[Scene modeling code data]

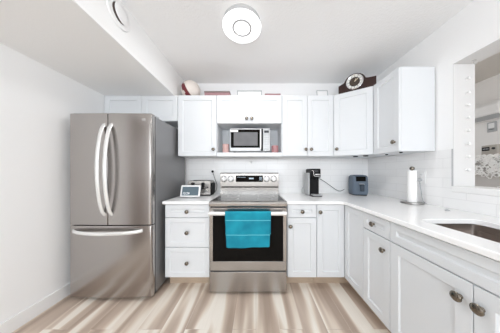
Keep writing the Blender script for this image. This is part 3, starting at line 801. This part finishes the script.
w.build('drip_grate', M['black'], dt)
MB().box(kx0 + .028, kx1 - .028, ky - .0365, ky - .03, ZW + .292, ZW + .318).build('button_panel', M['dark'], hd, .003)
cord('black coffee maker cord hanging along the tiles to the air fryer',
     [(.80, 2.165, 1.12), (.89, 2.2, 1.10), (1.02, 2.225, 1.02), (1.12, 2.235, .95), (1.18, 2.236, .935), (1.235, 2.235, .96)], None)
cord('short grey cord curling behind the left side of the coffee maker', [(.640, 2.175, .99), (.625, 2.18, .965), (.628, 2.18, .92), (.655, 2.18, .909)], None, .003, 'grey')
# air fryer
ac = Vector((1.330, 2.09, ZW))
r = thing('air_fryer', 'slate blue air fryer with black control panel in the worktop corner', 'air fryer', ac)
w = MB(); Ls = []
for z, hw, hd_, rr in ((.012, .086, .100, .04), (.05, .091, .105, .04), (.16, .091, .105, .04), (.235, .087, .100, .04), (.252, .075, .085, .04), (.258, .045, .05, .04)):
    Ls.append([w.v((ac.x + x, ac.y + y, ZW + z)) for x, y in rrect(-hw, hw, -hd_, hd_, rr, 6)])
for A, B in zip(Ls, Ls[1:]):
    for k in range(len(A)): w.bm.faces.new([A[k], A[(k + 1) % len(A)], B[(k + 1) % len(A)], B[k]])
w.bm.faces.new(Ls[0]); w.bm.faces.new(Ls[-1])
w.build('body', M['slate'], r)
w = MB(); w.prism([(ac.x + x, ac.y + y) for x, y in rrect(-.082, .082, -.096, .096, .04, 6)], ZW, ZW + .024); w.build('base', M['black'], r, .003)
MB().box(ac.x - .056, ac.x + .052, ac.y - .107, ac.y - .085, ZW + .178, ZW + .238).build('control_panel', M['blackglass'], r, .004)
bk = MB().box(ac.x - .078, ac.x + .078, ac.y - .1085, ac.y - .09, ZW + .03, ZW + .160).build('basket_front', M['slate'], r, .006)
w = MB(); w.box(ac.x - .022, ac.x + .022, ac.y - .150, ac.y - .137, ZW + .055, ZW + .145); w.box(ac.x - .020, ac.x + .020, ac.y - .140, ac.y - .112, ZW + .118, ZW + .145)
w.build('handle', M['slatedk'], bk, .006)
MB().box(ac.x - .028, ac.x + .028, ac.y - .1375, ac.y - .112, ZW + .143, ZW + .150).build('release_button', M['grey'], bk, .002)
r.rotation_euler.z = R(-13)

# paper towel holder
pc = Vector((1.468, 1.505, ZW))
r = thing('paper_towel_holder', 'round metal paper towel stand on the right worktop', 'paper towel holder', pc)
MB().lathe([(.080, 0), (.084, .004), (.082, .013), (.04, .0135), (0, .0135)], pc, (0, 0, 1), 40).build('base', M['pewter'], r)
MB().lathe([(.006, .012), (.006, .312), (.016, .315), (.019, .325), (.017, .338), (.008, .345), (0, .346)], pc, (0, 0, 1), 20).build('pole', M['knob'], r)
t = MB().lathe([(.010, .0145), (.034, .0145), (.034, .308), (.010, .308), (.010, .0145)], pc, (0, 0, 1), 36).build('paper_towel_roll', M['paper'])
tag(t, 'white paper towel roll upright on the metal stand', 'paper towel roll')
cord('grey cord hanging from the right wall outlet behind the paper towels',
     [(1.555, 1.520, 1.130), (1.550, 1.512, 1.08), (1.560, 1.508, 1.0), (1.566, 1.500, .930), (1.566, 1.47, .9095)], ((1.5685, 1.522, 1.128), (-1, 0, -.15)), .003, 'grey')
# small fixings
r = thing('adhesive_hook', 'white adhesive hook on the tiles above the range', 'hook', (-.07, 2.252, 1.33), None)
w = MB(); w.prism([(-.092, 1.390), (-.044, 1.390), (-.046, 1.35), (-.068, 1.318), (-.090, 1.35)], 2.243, 2.2515, 'y'); w.build('plate', M['white'], r, .003)
MB().tube(spline([(-.068, 2.243, 1.355), (-.068, 2.232, 1.345), (-.068, 2.228, 1.335), (-.068, 2.232, 1.328)], 4), .004, 8).build('hook_arm', M['white'], r)
for (x, y, l) in ((1.20, 1.93, 'black under-cabinet light puck beneath the corner cabinet, nearer the clock side'), (1.275, 1.86, 'black under-cabinet light puck beneath the corner cabinet, nearer the right wall cabinet')):
    tag(MB().lathe([(.026, 0), (.026, -.008), (.02, -.011), (0, -.011)], (x, y, ZB - .0003), (0, 0, 1), 24).build('light_puck', M['dark']), l, 'light', 'under-cabinet pucks')
for (x, y, l) in ((1.36, 1.665, 'small black under-cabinet clip below the right wall cabinet, far end'), (1.34, 1.48, 'small black under-cabinet clip below the right wall cabinet, near end')):
    tag(MB().lathe([(.012, 0), (.012, -.008), (.0, -.010)], (x, y, 1.3847), (0, 0, 1), 18).build('cable_clip', M['black']), l, 'clip', 'under-cabinet clips')
tag(MB().lathe([(.014, 0), (.014, .006), (.006, .008), (.005, .014), (0, .015)], (1.46, 1.22, ZW), (0, 0, 1), 20).build('sink_stopper', M['grey']), 'small grey sink stopper lying on the worktop behind the sink', 'stopper')

# hooks down the jamb of the pass-through
zs = [1.2 - (y - 172) * OPY1 / 160 for y in (79, 93, 105.5, 118, 131, 144, 157, 170)]
words = ['topmost', 'second from top', 'third from top', 'fourth from top', 'fourth from bottom', 'third from bottom', 'second from bottom', 'lowest']
first = None
for z, wd in zip(zs, words):
    lab = f'clear adhesive hook on the pass-through jamb, {wd} of the row'
    if first is None:
        r = thing('jamb_hook', lab, 'hook', (1.692, OPY1 - .003, z), 'clear hooks on the jamb')
        MB().lathe([(.013, .0003), (.013, .003), (.009, .004), (.009, .004)], (1.692, OPY1 - .003, z), (0, -1, 0), 18).build('plate', M['white'], r)
        MB().lathe([(.005, .003), (.006, .010), (.012, .014), (.012, .019), (.006, .022), (0, .022)], (1.692, OPY1 - .003, z), (0, -1, 0), 18).build('peg', M['bulb'], r)
        first = r
    else:
        c = first.copy(); c['label'] = lab; c.location.z = z; C.objects.link(c)
        for ch in first.children:
            d = ch.copy(); d.parent = c; C.objects.link(d)
r = thing('hanging_hook', 'small metal hook under the head of the pass-through opening', 'hook', (1.69, 1.24, OPZ1))
MB().lathe([(.012, 0), (.012, -.004), (.004, -.007), (.004, -.014)], (1.69, 1.24, OPZ1 - .0033), (0, 0, 1), 16).build('plate', M['chrome'], r)
MB().tube(spline([(1.69, 1.24, OPZ1 - .012), (1.69, 1.24, OPZ1 - .03), (1.69, 1.228, OPZ1 - .038), (1.69, 1.22, OPZ1 - .028)], 5), .0028, 8).build('hook_arm', M['chrome'], r)

# ------------------------------------------------------------------ the hall behind the pass-through
r = thing('air_conditioner', 'white wall-mounted air conditioner seen through the pass-through', 'air conditioner', (3.0, 2.35, 1.88))
MB().prism([(3.098, 1.88), (2.98, 1.885), (2.91, 1.93), (2.90, 2.02), (2.94, 2.06), (3.098, 2.065)], 1.92, 2.75, 'y') if False else None
w = MB(lambda p: Vector((p[1], p[0], p[2])))
pr = [(3.099, 1.87), (2.99, 1.875), (2.915, 1.925), (2.895, 2.03), (2.93, 2.085), (3.099, 2.09)]
lo = [w.v((1.915, a, b)) for a, b in pr]; hi = [w.v((2.72, a, b)) for a, b in pr]
w.bm.faces.new(lo); w.bm.faces.new(hi)
for k in range(6): w.bm.faces.new([lo[k], lo[(k + 1) % 6], hi[(k + 1) % 6], hi[k]])
w.build('housing', M['ac'], r, .015, 3)
MB().hexa([(2.985, 1.93, 1.8745), (2.985, 2.70, 1.8745), (2.925, 2.70, 1.9150), (2.925, 1.93, 1.9150), (2.980, 1.93, 1.8695), (2.980, 2.70, 1.8695), (2.920, 2.70, 1.9100), (2.920, 1.93, 1.9100)]).build('louvre', M['grey'], r)
r = thing('thermostat', 'square light grey thermostat panel on the hall wall below the air conditioner', 'thermostat', (3.1, 2.125, 1.80))
MB().box(3.082, 3.0995, 2.055, 2.135, 1.725, 1.855).build('plate', M['grey'], r, .004)
MB().box(3.0805, 3.083, 2.068, 2.122, 1.775, 1.840).build('screen', M['white'], r)
w = MB(); w.box(3.0800, 3.083, 2.075, 2.120, 1.755, 1.761); w.build('marks', M['dark'], r)
r = thing('sideboard', 'tall grey cabinet in the hall under a white lace cloth', 'cabinet', (2.85, 1.9, 0))
MB().box(2.62, 3.08, 1.45, 2.45, .06, 1.35).build('body', M['hallwood'], r, .006)
MB().box(2.60, 3.09, 1.43, 2.47, 1.35, 1.38).build('top', M['hallwood'], r, .006)
MB().box(2.66, 3.06, 1.50, 2.40, 0, .06).build('plinth', M['dark'], r)
for k in range(2): MB().box(2.604, 2.62, 1.47 + .49 * k, 1.94 + .49 * k, .10, 1.32).build('door', M['hallwood'], r, .004)
w = MB()
rnd = random.Random(3)
for k in range(190):
    y = rnd.uniform(1.47, 2.43); z = 1.372 - abs(rnd.gauss(0, .13)) - .01
    if z < 1.02: continue
    rad = rnd.uniform(.010, .030); n = 10; ph = rnd.uniform(0, 6)
    w.tube([(2.583 - .006 * rnd.random(), y + rad * (1 + .4 * math.sin(3 * 2 * math.pi * j / n + ph)) * math.cos(2 * math.pi * j / n), z + rad * math.sin(2 * math.pi * j / n)) for j in range(n)], .0048, 5, closed=True)
for zz, rr in ((1.378, .014), (1.35, .007), (1.26, .006), (1.18, .005)):
    w.tube([(2.578 - .005 * math.sin(k * 2.1), 1.46 + .01 * k, zz + .010 * math.sin(k * 1.3)) for k in range(98)], rr, 5)
w.box(2.580, 3.05, 1.46, 2.44, 1.3805, 1.386)
tag(w.build('lace_cloth', M['lace']), 'white openwork lace cloth draped over the hall cabinet front', 'cloth')
r = thing('alarm_clock', 'beige digital clock radio on the lace-covered hall cabinet', 'clock', (2.76, 1.86, 1.3865))
MB().box(2.70, 2.83, 1.790, 1.920, 1.3875, 1.512).build('case', M['beige'], r, .008)
sc_ = MB().box(2.697, 2.703, 1.850, 1.912, 1.448, 1.490).build('display', M['black'], r, .002)
for k in range(4): MB().box(2.6955, 2.698, 1.857 + .0125 * k, 1.864 + .0125 * k, 1.462, 1.476).build('digit', M['grey'], sc_)
MB().lathe([(.013, 0), (.013, .006), (0, .007)], (2.70, 1.818, 1.470), (-1, 0, 0), 18).build('dial', M['dark'], r)
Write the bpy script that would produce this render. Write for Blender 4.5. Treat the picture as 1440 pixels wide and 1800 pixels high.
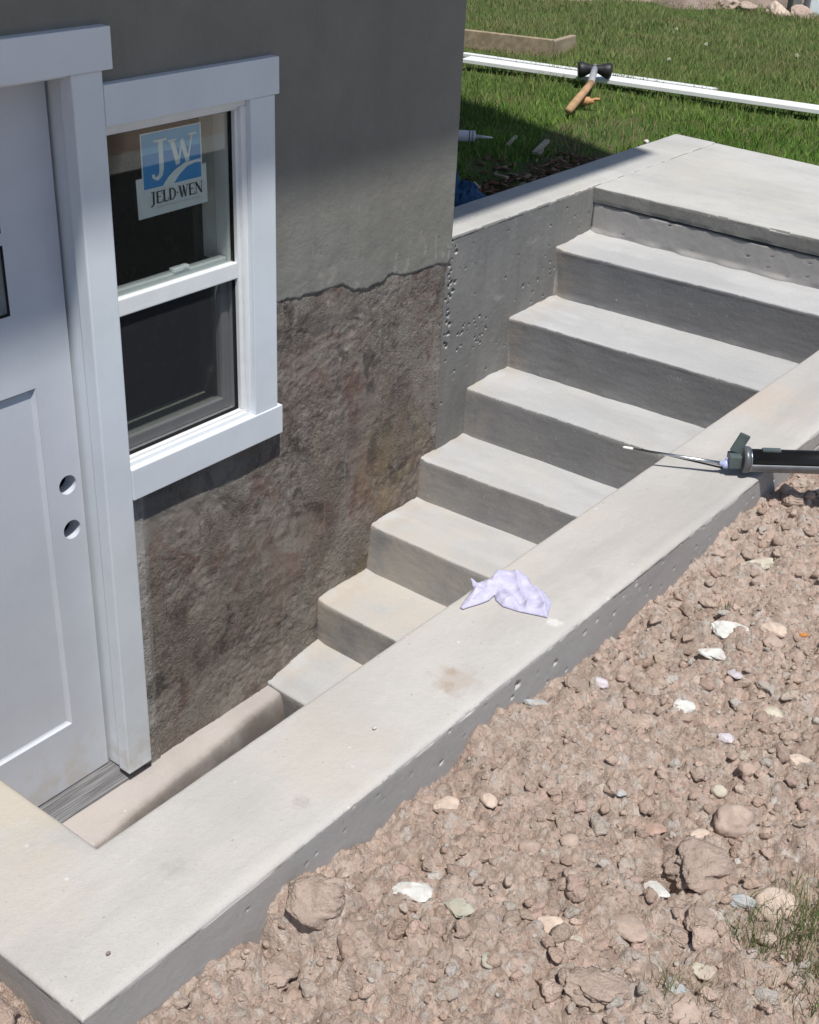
import bpy, bmesh, math, random
import numpy as np
from mathutils import Vector, Matrix
from mathutils.geometry import delaunay_2d_cdt
random.seed(7)
rng = np.random.default_rng(11)
SC = bpy.context.scene
for o in list(bpy.data.objects): bpy.data.objects.remove(o)
COL = SC.collection

# ---------------------------------------------------------------- camera
cam = bpy.data.cameras.new('camera'); co = bpy.data.objects.new('camera', cam); COL.objects.link(co)
CP = Vector((-3.262, -2.335, 1.241)); YAW, PIT, ROL = 0.645, 0.5122, 0.0483
fw = Vector((math.cos(PIT)*math.cos(YAW), math.cos(PIT)*math.sin(YAW), -math.sin(PIT)))
rt = Vector((math.sin(YAW), -math.cos(YAW), 0)); up = rt.cross(fw)
r2 = rt*math.cos(ROL) + up*math.sin(ROL); u2 = -rt*math.sin(ROL) + up*math.cos(ROL)
M = Matrix((r2, u2, -fw)).transposed().to_4x4(); M.translation = CP
co.matrix_world = M
cam.sensor_fit = 'HORIZONTAL'; cam.sensor_width = 36; cam.lens = 2261.0/1440*36
cam.clip_start = 0.05; cam.clip_end = 500
SC.camera = co

# ---------------------------------------------------------------- light
SD = Vector((-0.25, -0.338, 0.94)).normalized()       # towards the sun
w = bpy.data.worlds.new("World"); SC.world = w; w.use_nodes = True
nt = w.node_tree; bg = nt.nodes['Background']; sky = nt.nodes.new('ShaderNodeTexSky'); sky.sky_type = 'NISHITA'
sky.sun_disc = False; sky.sun_elevation = math.asin(SD.z); sky.sun_rotation = math.atan2(SD.x, SD.y)
nt.links.new(sky.outputs[0], bg.inputs[0]); bg.inputs[1].default_value = 0.10
sl = bpy.data.lights.new('sun', 'SUN'); sl.energy = 4.5; sl.angle = math.radians(1.2); sl.color = (1, .965, .91)
so = bpy.data.objects.new('sun', sl); COL.objects.link(so); so.location = SD*20
so.rotation_euler = SD.to_track_quat('Z', 'Y').to_euler()
SC.view_settings.view_transform = 'Standard'; SC.view_settings.look = 'None'
SC.view_settings.exposure = 0.0; SC.view_settings.gamma = 1
SC.render.resolution_x = 819; SC.render.resolution_y = 1024

# ---------------------------------------------------------------- helpers
def tag(o, label=None, cat=None, group=None, kind=None):
    if label: o['label'] = label
    if cat: o['category'] = cat
    if group: o['group'] = group
    if kind: o['kind'] = kind
    return o
def empty(name, loc, label, cat, group=None):
    o = bpy.data.objects.new(name, None); COL.objects.link(o); o.location = loc; o.empty_display_size = .05
    return tag(o, label, cat, group)
def link(name, me, mat=None, parent=None, smooth=False):
    """me holds world coordinates; a parented mesh is re-based so that it stays where it is"""
    o = bpy.data.objects.new(name, me); COL.objects.link(o)
    mats = mat if isinstance(mat, (list, tuple)) else [mat]
    for m in mats:
        if m: me.materials.append(m)
    if smooth: me.polygons.foreach_set('use_smooth', [True]*len(me.polygons))
    if parent:
        o.parent = parent
        p = parent; off = Vector((0, 0, 0))
        while p: off += Vector(p.location); p = p.parent
        me.transform(Matrix.Translation(-off))
    return o
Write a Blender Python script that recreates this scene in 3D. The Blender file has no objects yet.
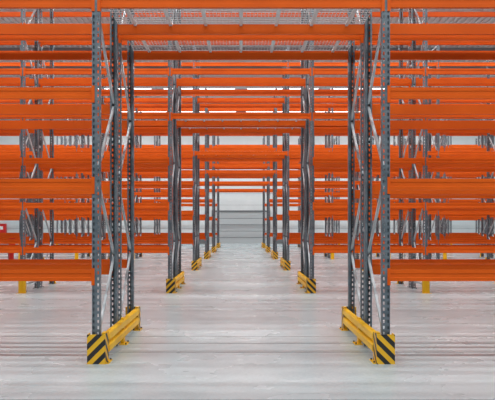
import bpy, math, random
from mathutils import Vector, Matrix
random.seed(3)
S=bpy.context.scene
try:
    S.view_settings.view_transform='Standard'
except Exception: pass

# ---------------------------------------------------------------- helpers
def mat(name,col,rough=0.5,metal=0.0,build=None,spec=None):
    m=bpy.data.materials.new(name); m.use_nodes=True
    nt=m.node_tree; b=nt.nodes['Principled BSDF']
    b.inputs['Base Color'].default_value=(*col,1)
    b.inputs['Roughness'].default_value=rough
    b.inputs['Metallic'].default_value=metal
    if spec is not None: b.inputs['Specular IOR Level'].default_value=spec
    if build: build(nt,b)
    return m
def noise_col(c1,c2,scale,vec=(1,1,1),detail=4,lo=.35,hi=.65):
    def f(nt,b):
        tc=nt.nodes.new('ShaderNodeTexCoord'); mp=nt.nodes.new('ShaderNodeMapping')
        mp.inputs['Scale'].default_value=vec
        n=nt.nodes.new('ShaderNodeTexNoise'); n.inputs['Scale'].default_value=scale; n.inputs['Detail'].default_value=detail
        r=nt.nodes.new('ShaderNodeValToRGB')
        r.color_ramp.elements[0].position=lo; r.color_ramp.elements[0].color=(*c1,1)
        r.color_ramp.elements[1].position=hi; r.color_ramp.elements[1].color=(*c2,1)
        nt.links.new(tc.outputs['Object'],mp.inputs[0]); nt.links.new(mp.outputs[0],n.inputs[0])
        nt.links.new(n.outputs[0],r.inputs[0]); nt.links.new(r.outputs[0],b.inputs['Base Color'])
    return f
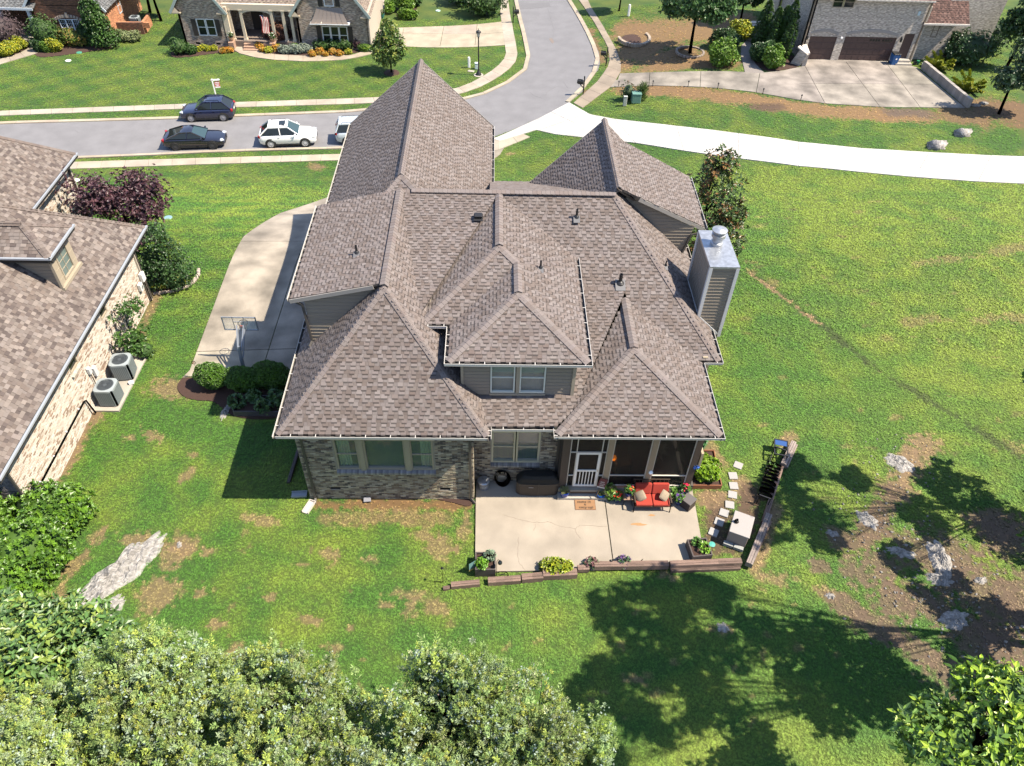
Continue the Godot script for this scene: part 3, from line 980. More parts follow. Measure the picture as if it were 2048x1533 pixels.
func shingle_plane(deck: MB, poly: Array, u: Vector3, tones: Array, course := 0.147, thick := 0.024, lay := true) -> void:
	var nn := Vector3.ZERO
	for k in poly.size():
		nn += (poly[k] as Vector3).cross(poly[(k + 1) % poly.size()])
	nn = nn.normalized()
	if nn.y < 0.0:
		nn = -nn
		poly = poly.duplicate()
		poly.reverse()
	u = (u - nn * u.dot(nn)).normalized()
	var v := nn.cross(u).normalized()
	if v.y < 0.0:
		v = -v
		u = -u
	# the deck under the shingles
	var flat := PackedVector2Array()
	for p in poly:
		flat.append(W((p - poly[0]).dot(u), (p - poly[0]).dot(v)))
	deck.plate(flat, Transform3D(Basis(u, v, nn), poly[0] - nn * 0.1), 0.088)
	if not lay:
		return
	var lo := 1e9
	var hi := -1e9
	for p in poly:
		lo = minf(lo, (p - poly[0]).dot(v))
		hi = maxf(hi, (p - poly[0]).dot(v))
	var h := lo
	while h < hi - 0.02:
		var xs := slope_span(poly, poly[0], u, v, h + course * 0.4)
		for s in range(0, xs.size() - 1, 2):
			var x: float = xs[s] - rng.randf() * 0.05
			var up := rng.randf() < 0.5
			while x < xs[s + 1]:
				var w := rng.randf_range(0.17, 0.25) if up else rng.randf_range(0.11, 0.19)
				if x + w > xs[s + 1] - 0.06:
					w = xs[s + 1] - x
				if w > 0.03:
					var t := thick if up else thick * 0.5
					var tn: Color = tones[rng.randi() % tones.size()]
					var w2 := rng.randf_range(0.9, 1.1) * (1.0 if up else 0.88)
					(pieces if up else flats).append([Transform3D(Basis(u * w, v * (course + 0.05), nn * t), poly[0] + u * x + v * h - nn * 0.012), tn * w2])
				x += w
				up = not up if rng.randf() < 0.93 else up
		h += course

func ridge(a: Vector3, b: Vector3, n1: Vector3, n2: Vector3, tones: Array, wide := 0.16, lift := 0.03, step := 0.19) -> void:
	# overlapping caps folded over a ridge or hip from a (low end) to b, n1 and n2 point down either side
	var d := (b - a).normalized()
	var l := a.distance_to(b)
	var f1 := n1.cross(d).normalized()
	var f2 := n2.cross(d).normalized()
	f1 *= signf(f1.y)
	f2 *= signf(f2.y)
	var up := (f1 + f2).normalized()
	n1 = (n1 - d * n1.dot(d)).normalized()
	n2 = (n2 - d * n2.dot(d)).normalized()
	var k := 0.0
	while k < l:
		var e := minf(k + step + 0.06, l)
		var mb := MB.new()
		var c: Color = tones[rng.randi() % tones.size()] * rng.randf_range(0.94, 1.04)
		mb.col = Color(c.r, c.g, c.b)
		var p := a + d * k + up * (lift + 0.014)
		var q := a + d * e + up * lift
		for s in [[n1, -1.0], [n2, 1.0]]:
			var w: Vector3 = s[0] * wide
			var dn := up * 0.035
			if s[1] > 0.0:
				mb.quad(p, p + w, q + w, q)
			else:
				mb.quad(p + w, p, q, q + w)
			mb.quad(p + w - dn, p + w, q + w, q + w - dn)
			mb.quad(p - dn, p, p + w, p + w - dn)
		caps.append([mb, c, (a + d * k).distance_to(eye)])
		k += step

func near_first(list: Array) -> void:
	list.sort_custom(func(p, q): return p[2] < q[2])

func lay_pieces(parent: Node, called: String, unit: Callable, m: Material, most := 300) -> void:
	# the largest pieces become parts of their own, the rest one mass
	for p in pieces:
		p.append((p[0].origin as Vector3).distance_to(eye))
	near_first(pieces)
	var shades := []
	for k in 8:
		shades.append(null)
	var rest := []
	var cols := []
	for i in pieces.size():
		var p: Array = pieces[i]
		if i < most:
			var o := MeshInstance3D.new()
			var k := i % 8
			if shades[k] == null:
				shades[k] = unit.call(Color(p[1].r, p[1].g, p[1].b))
			# pick the shade that lies nearest
			var best := 0
			for j in 8:
				if shades[j] != null and absf(shade_of[shades[j]] - p[1].g) < absf(shade_of[shades[best]] - p[1].g):
					best = j
			o.mesh = shades[best]
			o.material_override = m
			o.transform = p[0]
			o.name = called
			parent.add_child(o, true)
		else:
			rest.append(p[0])
			cols.append(Color(p[1].r, p[1].g, p[1].b))
	if flats.size():
		var ft := []
		var fc := []
		for p in flats:
			ft.append(p[0])
			fc.append(Color(p[1].r, p[1].g, p[1].b))
		var fm := MultiMesh.new()
		fm.transform_format = MultiMesh.TRANSFORM_3D
		fm.use_colors = true
		fm.mesh = wedge(Color.WHITE, false)
		fm.instance_count = ft.size()
		for i in ft.size():
			fm.set_instance_transform(i, ft[i])
			fm.set_instance_color(i, fc[i])
		var fo := MultiMeshInstance3D.new()
		fo.multimesh = fm
		fo.material_override = m
		fo.name = "shingle_base"
		fo.set_meta("kind", "stuff")
		parent.add_child(fo, true)
		flats = []
	if rest.size():
		var x := MultiMesh.new()
		x.transform_format = MultiMesh.TRANSFORM_3D
		x.use_colors = true
		x.mesh = unit.call(Color.WHITE)
		x.instance_count = rest.size()
		for i in rest.size():
			x.set_instance_transform(i, rest[i])
			x.set_instance_color(i, cols[i])
		var o := MultiMeshInstance3D.new()
		o.multimesh = x
		o.material_override = m
		o.name = called + "_field"
		o.set_meta("kind", "stuff")
		parent.add_child(o, true)
	pieces = []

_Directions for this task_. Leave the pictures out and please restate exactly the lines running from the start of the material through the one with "r.rotation_euler.z = R(-13)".

_Full answer_.
Keep writing the Blender script for this image. This is part 3, starting at line 801. This part finishes the script.
w.build('drip_grate', M['black'], dt)
MB().box(kx0 + .028, kx1 - .028, ky - .0365, ky - .03, ZW + .292, ZW + .318).build('button_panel', M['dark'], hd, .003)
cord('black coffee maker cord hanging along the tiles to the air fryer',
     [(.80, 2.165, 1.12), (.89, 2.2, 1.10), (1.02, 2.225, 1.02), (1.12, 2.235, .95), (1.18, 2.236, .935), (1.235, 2.235, .96)], None)
cord('short grey cord curling behind the left side of the coffee maker', [(.640, 2.175, .99), (.625, 2.18, .965), (.628, 2.18, .92), (.655, 2.18, .909)], None, .003, 'grey')
# air fryer
ac = Vector((1.330, 2.09, ZW))
r = thing('air_fryer', 'slate blue air fryer with black control panel in the worktop corner', 'air fryer', ac)
w = MB(); Ls = []
for z, hw, hd_, rr in ((.012, .086, .100, .04), (.05, .091, .105, .04), (.16, .091, .105, .04), (.235, .087, .100, .04), (.252, .075, .085, .04), (.258, .045, .05, .04)):
    Ls.append([w.v((ac.x + x, ac.y + y, ZW + z)) for x, y in rrect(-hw, hw, -hd_, hd_, rr, 6)])
for A, B in zip(Ls, Ls[1:]):
    for k in range(len(A)): w.bm.faces.new([A[k], A[(k + 1) % len(A)], B[(k + 1) % len(A)], B[k]])
w.bm.faces.new(Ls[0]); w.bm.faces.new(Ls[-1])
w.build('body', M['slate'], r)
w = MB(); w.prism([(ac.x + x, ac.y + y) for x, y in rrect(-.082, .082, -.096, .096, .04, 6)], ZW, ZW + .024); w.build('base', M['black'], r, .003)
MB().box(ac.x - .056, ac.x + .052, ac.y - .107, ac.y - .085, ZW + .178, ZW + .238).build('control_panel', M['blackglass'], r, .004)
bk = MB().box(ac.x - .078, ac.x + .078, ac.y - .1085, ac.y - .09, ZW + .03, ZW + .160).build('basket_front', M['slate'], r, .006)
w = MB(); w.box(ac.x - .022, ac.x + .022, ac.y - .150, ac.y - .137, ZW + .055, ZW + .145); w.box(ac.x - .020, ac.x + .020, ac.y - .140, ac.y - .112, ZW + .118, ZW + .145)
w.build('handle', M['slatedk'], bk, .006)
MB().box(ac.x - .028, ac.x + .028, ac.y - .1375, ac.y - .112, ZW + .143, ZW + .150).build('release_button', M['grey'], bk, .002)
r.rotation_euler.z = R(-13)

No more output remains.